Emily Dickinson

An Awful Tempest Mashed The Air - Analysis

poem 198

A storm that behaves like a living mind

Dickinson’s central move is to turn weather into a creature with intentions, so the tempest feels less like a forecast and more like a visitation of fear. The air isn’t merely stirred; it is mashed, a verb that suggests blunt force and panic. Even the sky becomes body-like: the clouds are gaunt, and few, as if something has starved the world. From the start, the poem insists that this storm is not neutral nature but an event that rewrites reality—Hid Heaven and Earth from view—as though it can erase the basic coordinates by which a person lives.

The blackout: when the world wears a cloak

The darkness arrives dressed, not simply spread. The clouds are A Black as of a Spectre’s Cloak, which makes the storm’s shadow feel theatrical and supernatural, like a haunting put on over the landscape. That phrase also sets up a key tension: is the terror coming from outside (a spectre) or is the world itself being costumed by the speaker’s perception? When Heaven and Earth are both hidden, the poem compresses the whole vertical range—spiritual above, ordinary below—into the same obscurity. The effect is totalizing: it’s not that things look bleak; it’s that the categories that usually stabilize life disappear.

Roof-creatures and airborne mockery

In the middle stanza, the poem’s fear turns noisy and almost gleeful. The creatures don’t merely endure the storm; they chuckled and whistled, as if the chaos has given them permission to mock whoever is watching. Dickinson piles on human gestures—shook their fists, gnashed their teeth, swung their frenzied hair—until the tempest feels crowded with anger. The roofline detail matters: these are not distant monsters on a horizon but presences perched right on the house, right on the boundary between inside safety and outside exposure. The tone here is almost cartoonishly menacing, but the menace still lands, because laughter and rage combined make the storm feel sadistic: it doesn’t just threaten; it enjoys.

The hinge: morning arrives, the monster retreats

The poem turns hard on the simple sentence The morning lit. Light doesn’t argue with the storm; it just appears, and that appearance restores ordinary life. Immediately, the Birds arose—a detail that feels both literal and symbolic, since birds belong to mornings the way spectres belong to night. The storm is then named outright as a Monster, and yet it is curiously vulnerable: it has faded eyes. What seemed all-powerful a moment ago can now only look dimly, and it doesn’t die or get punished—it simply Turned slowly to his native coast, like an animal returning to its habitat once daylight makes it visible and therefore less absolute.

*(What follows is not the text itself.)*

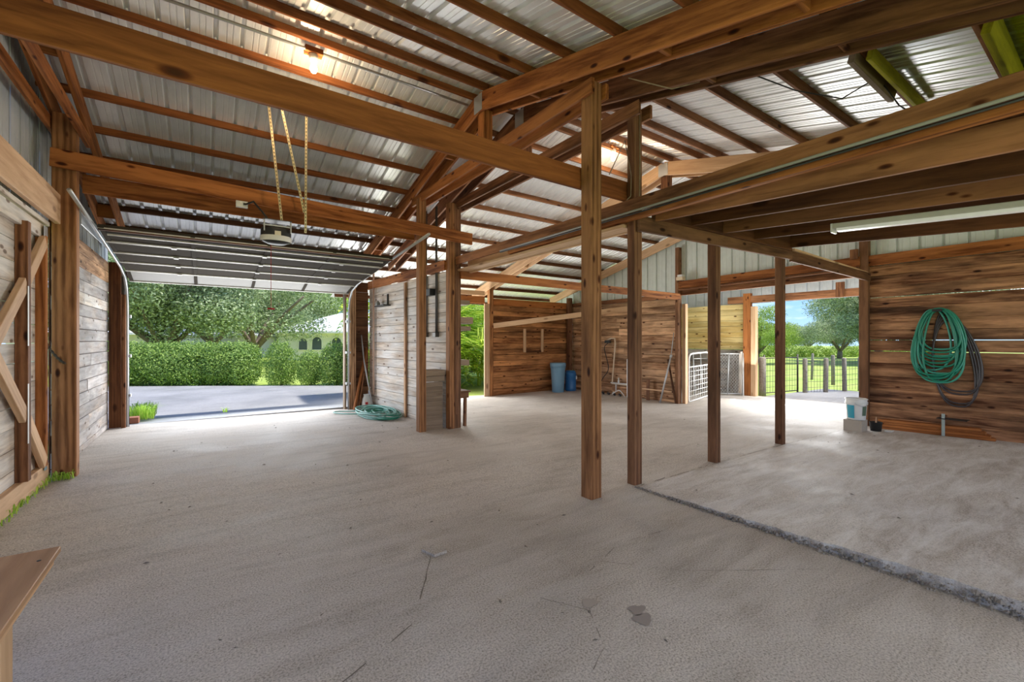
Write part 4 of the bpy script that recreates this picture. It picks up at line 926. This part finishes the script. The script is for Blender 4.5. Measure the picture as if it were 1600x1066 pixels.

Peace was Paradise—and the relief is almost shocking

The last line, And peace was Paradise!, doesn’t claim that paradise is a far-off reward; it claims that the mere absence of the monster feels like heaven. That’s the poem’s sharp contradiction: the world swings from apocalyptic concealment to beatitude without any moral resolution, only a change in weather and light. Paradise, here, is not perfection—it is relief. The exclamation point carries the aftertaste of adrenaline: the speaker sounds amazed to still be alive, as if peace is not a baseline but an unexpected gift.

A sharper question the poem leaves behind

If peace can become Paradise this quickly, what does that suggest about the speaker’s normal state? The storm’s creatures feel strangely like embodiments of panic—loud, jeering, intimate—while the Birds feel like the world’s quiet return to itself. Dickinson makes the reader wonder whether the monster truly Turned away, or whether daylight simply makes the mind stop granting it a kingdom.